Peu de temps avant la sortie de Raiponce, Disney annonçait son intention de s’écarter désormais des contes et histoires de princesses. Une annonce pour le moins étrange qu’on pouvait difficilement prendre au sérieux. En même temps, qui aurait cru à l’abandon du département d’animation en 2D il y a une quinzaine d’années ? Cette déclaration précipitée apparaît en ce sens aussi choquante que logique. Plus que jamais, le studio tend à remettre en cause sa position. Les dernières productions se posent ainsi comme des numéros d’équilibriste essayant à la fois de satisfaire ses bases classiques et de renouveler son spectacle. Il y a là de véritables remises en question sur le type de spectacle que le studio souhaite offrir à son public, sans pour autant désavouer son image de marque. Un tel communiqué et son reniement par la suite étaient donc des étapes évidentes pour une entreprise ne sachant plus trop où son cœur balance. Le nouveau Disney est ainsi bien une histoire de princesse. A l’instar de Raiponce, La Reine Des Neiges est la concrétisation d’un projet de longue date. Dès la sortie de La Petite Sirène, Disney commença à étudier la possibilité d’adapter cet autre conte de Hans Christian Andersen. Comme à son habitude, le studio ne se préoccupe pas d’une quelconque fidélité au texte initial et souhaite surtout l’utiliser comme idée de base. S’ensuit alors la longue difficulté à concevoir une histoire propre qui arrive à fonctionner.

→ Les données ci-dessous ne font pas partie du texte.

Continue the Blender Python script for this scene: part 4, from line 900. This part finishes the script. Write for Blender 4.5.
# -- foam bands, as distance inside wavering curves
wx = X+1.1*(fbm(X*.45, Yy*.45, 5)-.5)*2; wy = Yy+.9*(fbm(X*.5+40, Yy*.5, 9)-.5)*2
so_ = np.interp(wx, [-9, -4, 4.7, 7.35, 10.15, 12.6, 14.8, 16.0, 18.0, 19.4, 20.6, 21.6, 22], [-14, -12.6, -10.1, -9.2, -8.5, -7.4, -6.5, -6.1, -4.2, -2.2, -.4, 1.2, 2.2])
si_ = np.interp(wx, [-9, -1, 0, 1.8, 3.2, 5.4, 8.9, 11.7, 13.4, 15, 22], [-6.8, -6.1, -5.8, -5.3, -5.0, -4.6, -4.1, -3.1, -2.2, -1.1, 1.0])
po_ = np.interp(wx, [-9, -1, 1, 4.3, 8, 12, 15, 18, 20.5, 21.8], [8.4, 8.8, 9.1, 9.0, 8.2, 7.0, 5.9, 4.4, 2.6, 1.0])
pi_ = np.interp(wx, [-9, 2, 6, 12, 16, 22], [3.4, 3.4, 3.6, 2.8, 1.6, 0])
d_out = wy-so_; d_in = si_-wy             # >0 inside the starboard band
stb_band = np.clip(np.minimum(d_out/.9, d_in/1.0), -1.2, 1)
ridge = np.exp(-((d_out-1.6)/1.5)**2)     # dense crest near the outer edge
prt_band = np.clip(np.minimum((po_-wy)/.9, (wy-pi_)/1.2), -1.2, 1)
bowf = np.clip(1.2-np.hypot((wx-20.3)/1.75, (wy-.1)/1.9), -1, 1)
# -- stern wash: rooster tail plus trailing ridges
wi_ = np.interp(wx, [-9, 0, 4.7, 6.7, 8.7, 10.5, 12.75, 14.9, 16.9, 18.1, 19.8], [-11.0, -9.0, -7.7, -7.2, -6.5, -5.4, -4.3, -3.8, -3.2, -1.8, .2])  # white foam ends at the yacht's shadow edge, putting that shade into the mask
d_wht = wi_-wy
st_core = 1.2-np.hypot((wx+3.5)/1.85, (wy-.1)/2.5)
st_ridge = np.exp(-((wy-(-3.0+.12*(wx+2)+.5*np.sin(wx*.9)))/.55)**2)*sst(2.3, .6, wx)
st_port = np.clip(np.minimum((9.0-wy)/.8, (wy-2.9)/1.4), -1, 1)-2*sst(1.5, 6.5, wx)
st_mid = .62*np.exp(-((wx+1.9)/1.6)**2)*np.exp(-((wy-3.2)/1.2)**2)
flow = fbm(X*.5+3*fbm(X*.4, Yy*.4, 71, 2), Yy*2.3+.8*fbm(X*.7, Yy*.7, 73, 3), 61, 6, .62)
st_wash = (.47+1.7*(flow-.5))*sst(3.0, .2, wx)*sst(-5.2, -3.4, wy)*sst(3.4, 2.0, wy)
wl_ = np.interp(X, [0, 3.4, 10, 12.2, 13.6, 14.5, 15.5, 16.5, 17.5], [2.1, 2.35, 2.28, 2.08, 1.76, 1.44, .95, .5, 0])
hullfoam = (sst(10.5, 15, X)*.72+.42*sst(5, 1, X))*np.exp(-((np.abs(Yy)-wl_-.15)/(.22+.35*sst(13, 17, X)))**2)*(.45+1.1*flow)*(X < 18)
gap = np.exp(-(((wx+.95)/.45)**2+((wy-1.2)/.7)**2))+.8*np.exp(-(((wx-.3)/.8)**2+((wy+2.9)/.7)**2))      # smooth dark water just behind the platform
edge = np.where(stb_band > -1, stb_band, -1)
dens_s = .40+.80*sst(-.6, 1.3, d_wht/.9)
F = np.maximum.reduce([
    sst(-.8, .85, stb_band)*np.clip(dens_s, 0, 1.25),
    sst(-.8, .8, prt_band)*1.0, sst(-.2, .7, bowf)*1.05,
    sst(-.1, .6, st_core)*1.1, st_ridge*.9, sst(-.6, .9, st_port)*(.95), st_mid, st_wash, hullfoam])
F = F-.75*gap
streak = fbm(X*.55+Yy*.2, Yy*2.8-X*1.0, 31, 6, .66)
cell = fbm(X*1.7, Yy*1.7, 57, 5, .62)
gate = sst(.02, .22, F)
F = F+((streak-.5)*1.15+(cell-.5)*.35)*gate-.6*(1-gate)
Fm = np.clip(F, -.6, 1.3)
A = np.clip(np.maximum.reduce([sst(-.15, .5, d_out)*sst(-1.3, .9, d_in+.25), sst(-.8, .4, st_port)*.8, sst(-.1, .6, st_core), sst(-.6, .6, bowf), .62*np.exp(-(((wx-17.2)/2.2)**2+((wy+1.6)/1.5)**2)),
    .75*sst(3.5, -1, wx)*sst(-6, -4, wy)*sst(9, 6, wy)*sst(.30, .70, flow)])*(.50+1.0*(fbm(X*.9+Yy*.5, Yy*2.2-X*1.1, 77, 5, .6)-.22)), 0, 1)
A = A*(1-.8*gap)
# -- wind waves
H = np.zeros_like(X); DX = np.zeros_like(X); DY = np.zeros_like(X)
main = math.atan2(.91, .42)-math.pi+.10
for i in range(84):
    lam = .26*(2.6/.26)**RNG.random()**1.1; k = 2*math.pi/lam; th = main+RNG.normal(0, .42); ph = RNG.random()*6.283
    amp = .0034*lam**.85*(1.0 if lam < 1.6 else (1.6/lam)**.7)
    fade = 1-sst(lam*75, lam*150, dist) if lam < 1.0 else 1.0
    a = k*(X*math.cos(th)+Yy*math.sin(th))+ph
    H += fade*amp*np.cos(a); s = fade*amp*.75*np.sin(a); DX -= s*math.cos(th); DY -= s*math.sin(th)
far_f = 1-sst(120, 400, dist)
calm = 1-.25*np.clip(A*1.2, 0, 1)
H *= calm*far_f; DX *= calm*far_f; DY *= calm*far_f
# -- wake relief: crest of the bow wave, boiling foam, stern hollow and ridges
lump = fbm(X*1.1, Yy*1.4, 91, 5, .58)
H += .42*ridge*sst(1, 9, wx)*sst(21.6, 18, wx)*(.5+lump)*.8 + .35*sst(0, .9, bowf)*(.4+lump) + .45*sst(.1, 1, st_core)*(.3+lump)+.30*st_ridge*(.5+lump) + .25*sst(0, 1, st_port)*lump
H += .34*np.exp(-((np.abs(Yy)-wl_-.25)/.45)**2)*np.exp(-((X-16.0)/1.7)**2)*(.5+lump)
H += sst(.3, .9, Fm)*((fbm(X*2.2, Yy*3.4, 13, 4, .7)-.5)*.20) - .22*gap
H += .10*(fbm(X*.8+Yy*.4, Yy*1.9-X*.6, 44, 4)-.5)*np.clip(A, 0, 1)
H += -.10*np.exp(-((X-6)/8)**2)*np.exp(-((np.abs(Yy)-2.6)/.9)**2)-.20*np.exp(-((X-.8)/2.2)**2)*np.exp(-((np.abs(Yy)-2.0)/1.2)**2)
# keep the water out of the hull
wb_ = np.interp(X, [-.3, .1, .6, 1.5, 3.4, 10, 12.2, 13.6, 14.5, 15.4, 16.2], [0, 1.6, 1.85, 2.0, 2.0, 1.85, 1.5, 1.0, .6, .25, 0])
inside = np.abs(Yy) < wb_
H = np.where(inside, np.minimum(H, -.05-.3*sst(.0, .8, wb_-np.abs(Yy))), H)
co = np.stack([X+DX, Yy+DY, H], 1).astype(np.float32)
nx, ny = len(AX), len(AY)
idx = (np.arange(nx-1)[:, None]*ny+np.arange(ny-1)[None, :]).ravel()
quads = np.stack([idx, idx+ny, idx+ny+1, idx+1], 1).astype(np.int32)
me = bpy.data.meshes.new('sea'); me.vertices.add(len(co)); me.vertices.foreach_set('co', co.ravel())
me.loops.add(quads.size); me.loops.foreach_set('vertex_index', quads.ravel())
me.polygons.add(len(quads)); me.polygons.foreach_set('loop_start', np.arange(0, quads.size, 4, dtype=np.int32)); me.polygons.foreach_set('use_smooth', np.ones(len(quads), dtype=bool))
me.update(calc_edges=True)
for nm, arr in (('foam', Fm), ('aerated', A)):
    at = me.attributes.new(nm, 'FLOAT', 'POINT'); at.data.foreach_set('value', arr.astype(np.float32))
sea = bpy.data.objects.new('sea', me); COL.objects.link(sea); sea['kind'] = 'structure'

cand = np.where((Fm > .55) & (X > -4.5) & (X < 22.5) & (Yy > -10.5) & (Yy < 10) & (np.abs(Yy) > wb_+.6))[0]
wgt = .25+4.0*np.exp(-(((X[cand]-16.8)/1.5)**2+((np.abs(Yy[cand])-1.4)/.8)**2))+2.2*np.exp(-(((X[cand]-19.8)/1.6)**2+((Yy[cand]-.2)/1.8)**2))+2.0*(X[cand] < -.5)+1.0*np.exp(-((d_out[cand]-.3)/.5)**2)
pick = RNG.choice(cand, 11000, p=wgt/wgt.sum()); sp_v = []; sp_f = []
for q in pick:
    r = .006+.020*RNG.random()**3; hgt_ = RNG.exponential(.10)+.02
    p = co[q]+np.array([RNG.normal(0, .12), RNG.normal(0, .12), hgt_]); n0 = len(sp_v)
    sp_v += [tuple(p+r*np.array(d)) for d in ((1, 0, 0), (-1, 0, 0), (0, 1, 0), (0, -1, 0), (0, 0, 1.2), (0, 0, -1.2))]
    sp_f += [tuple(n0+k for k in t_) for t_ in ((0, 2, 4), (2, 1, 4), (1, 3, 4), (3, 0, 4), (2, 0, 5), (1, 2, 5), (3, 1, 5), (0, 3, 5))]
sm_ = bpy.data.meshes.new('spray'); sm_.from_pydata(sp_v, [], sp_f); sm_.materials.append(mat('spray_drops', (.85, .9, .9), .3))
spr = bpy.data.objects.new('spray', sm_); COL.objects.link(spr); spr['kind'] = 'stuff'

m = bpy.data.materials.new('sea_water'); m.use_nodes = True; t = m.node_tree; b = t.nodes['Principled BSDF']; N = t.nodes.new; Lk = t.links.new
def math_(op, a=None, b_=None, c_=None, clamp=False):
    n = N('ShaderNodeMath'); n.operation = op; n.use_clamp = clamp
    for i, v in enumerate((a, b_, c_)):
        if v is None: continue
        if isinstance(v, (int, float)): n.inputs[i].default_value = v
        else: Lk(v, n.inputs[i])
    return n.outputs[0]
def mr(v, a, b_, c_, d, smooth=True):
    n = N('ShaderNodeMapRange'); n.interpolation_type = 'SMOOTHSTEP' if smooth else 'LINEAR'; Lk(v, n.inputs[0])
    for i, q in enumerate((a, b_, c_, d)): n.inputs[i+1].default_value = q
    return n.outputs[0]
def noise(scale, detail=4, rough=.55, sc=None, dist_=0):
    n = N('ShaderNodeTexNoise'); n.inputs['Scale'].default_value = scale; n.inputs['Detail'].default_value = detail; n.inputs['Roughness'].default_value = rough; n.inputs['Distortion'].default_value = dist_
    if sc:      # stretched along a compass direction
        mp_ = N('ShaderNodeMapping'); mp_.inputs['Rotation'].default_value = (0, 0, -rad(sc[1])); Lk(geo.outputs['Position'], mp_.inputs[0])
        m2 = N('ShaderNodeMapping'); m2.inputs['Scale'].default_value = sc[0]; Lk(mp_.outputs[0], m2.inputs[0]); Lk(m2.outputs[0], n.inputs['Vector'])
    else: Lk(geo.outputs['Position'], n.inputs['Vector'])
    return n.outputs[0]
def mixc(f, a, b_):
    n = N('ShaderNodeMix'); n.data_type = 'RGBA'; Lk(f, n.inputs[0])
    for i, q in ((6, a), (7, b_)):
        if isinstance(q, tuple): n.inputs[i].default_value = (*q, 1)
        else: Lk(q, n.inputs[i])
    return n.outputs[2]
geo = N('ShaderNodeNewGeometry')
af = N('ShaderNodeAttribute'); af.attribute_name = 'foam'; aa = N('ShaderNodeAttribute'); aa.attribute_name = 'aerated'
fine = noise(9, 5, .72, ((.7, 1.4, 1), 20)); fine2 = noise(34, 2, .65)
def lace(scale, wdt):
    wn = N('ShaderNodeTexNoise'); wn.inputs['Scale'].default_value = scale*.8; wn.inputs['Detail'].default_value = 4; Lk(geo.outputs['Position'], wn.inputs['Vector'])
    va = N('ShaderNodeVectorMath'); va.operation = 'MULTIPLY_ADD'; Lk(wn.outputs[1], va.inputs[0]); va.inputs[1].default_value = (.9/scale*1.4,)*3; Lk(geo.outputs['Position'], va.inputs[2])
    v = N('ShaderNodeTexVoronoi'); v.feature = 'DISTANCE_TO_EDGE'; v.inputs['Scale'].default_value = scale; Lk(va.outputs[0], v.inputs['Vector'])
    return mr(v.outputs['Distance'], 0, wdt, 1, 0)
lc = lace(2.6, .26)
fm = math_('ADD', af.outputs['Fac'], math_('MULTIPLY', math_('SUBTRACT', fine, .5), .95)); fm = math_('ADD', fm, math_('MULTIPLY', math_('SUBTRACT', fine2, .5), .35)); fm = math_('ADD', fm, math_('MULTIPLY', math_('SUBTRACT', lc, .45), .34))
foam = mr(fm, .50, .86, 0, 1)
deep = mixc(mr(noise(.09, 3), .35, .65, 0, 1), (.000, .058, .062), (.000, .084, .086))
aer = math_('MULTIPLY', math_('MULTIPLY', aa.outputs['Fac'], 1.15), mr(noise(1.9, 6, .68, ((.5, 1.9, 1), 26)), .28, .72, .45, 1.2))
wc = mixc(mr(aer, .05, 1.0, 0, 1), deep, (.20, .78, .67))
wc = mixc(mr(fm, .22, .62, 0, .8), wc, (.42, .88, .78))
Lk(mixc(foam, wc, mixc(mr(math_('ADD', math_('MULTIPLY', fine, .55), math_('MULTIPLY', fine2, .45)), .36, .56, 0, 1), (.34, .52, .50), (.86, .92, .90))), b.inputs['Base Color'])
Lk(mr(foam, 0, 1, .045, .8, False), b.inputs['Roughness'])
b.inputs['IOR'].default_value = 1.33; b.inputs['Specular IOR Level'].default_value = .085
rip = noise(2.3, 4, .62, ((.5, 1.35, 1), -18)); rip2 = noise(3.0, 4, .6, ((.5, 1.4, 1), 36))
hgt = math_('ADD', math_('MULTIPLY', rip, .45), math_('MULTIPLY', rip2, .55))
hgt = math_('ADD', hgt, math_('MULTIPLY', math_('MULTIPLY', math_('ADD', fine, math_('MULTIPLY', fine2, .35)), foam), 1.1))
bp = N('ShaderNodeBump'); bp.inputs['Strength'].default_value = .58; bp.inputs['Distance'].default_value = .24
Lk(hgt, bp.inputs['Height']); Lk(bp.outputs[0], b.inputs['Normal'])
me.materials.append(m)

L’équipe trouvera finalement l’angle d’attaque souhaité en faisant de la reine des neiges du titre et de l’héroïne, des sœurs. L’intérêt du long-métrage passe ainsi tout particulièrement par leur émouvante relation. Suite à un accident ayant mis en péril sa sœur Anna, Elsa choisit de cacher ses pouvoirs. L’événement lui donne une motivation personnelle mais elle est très largement appuyée par ses parents. Ceux-ci considèrent que sa condition de freak nuira à son accession au trône. Elsa refoule en conséquence sa nature profonde. Par là, elle se coupe pourtant du monde qu’elle est censée gouverner à l’avenir. Cette absurdité tragique se caractérise de la même manière dans son rapport avec sa sœur. Afin de la protéger, Elsa rompt ses liens avec Anna et l’entraîne avec elle dans son déprimant isolement. C’est pourtant bien sa sœur qui est la solution à son dilemme, seul personnage capable d’accepter sa nature de manière inconditionnelle et de lui ouvrir les portes d’un monde qu’elle juge non pas terrifiant mais fascinant. La justesse des personnages et la pertinence de leur relation donnent clairement tout son poids à l’histoire.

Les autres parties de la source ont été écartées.